Another major work in the show, Malamp, has been ongoing for Ballengée for a number of years. In it, he collects deformed amphibians onsite with volunteers, sorting though piles of live baby frogs and pulling the ones that are so maligned– limbless, pelvic-less, sprouting eight back legs– that they will not survive on their own. Ballengée describes standing and pawing through wetlands with groups of artists, scientists and concerned citizens just sobbing over the malformed and tiny amphibians. The artist goes to lengths to train participants in accurate data-collection, but it’s difficult to emotionally prepare someone for the sight of hundreds of tiny deformed frogs.

The selected frogs are painlessly killed, then cleared and stained in a chemical process that removes skin and muscle and dyes bone and cartilage.This process actually help scientists identify what parts of a tiny amphibian might be malforming, which then helps determine the cause of the deformity. Chemical pollution was an initial suspect, but the deformaties have since been traced to trematode parasites. Still, our chemical impact on the environment can not be ruled out entirely– in wetlands that have become nutrified due to increased chemical runoff, there is an increased population of the culprit parasite.
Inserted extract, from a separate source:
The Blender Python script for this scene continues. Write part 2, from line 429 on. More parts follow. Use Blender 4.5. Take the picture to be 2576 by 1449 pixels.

The resulting installation artworks for Malamp include glowing petri-dishes, lit from below to illuminate tiny blue-and red skeletons, as well as giant watercolor prints of the skeletons. Each eerie frog-remnant develops its own character, its own presence, despite being a lifeless form.

Ballengée’s work is not something you’d see on a stage, but performance is inherent in the work. Performance as ecological action, performance as activism, performance as collective collecting. It leaves one to wonder: to what extent must nature perform death, perform imbalance, perform the deformed, in order for its health to become a regular part of our cultural dialogue?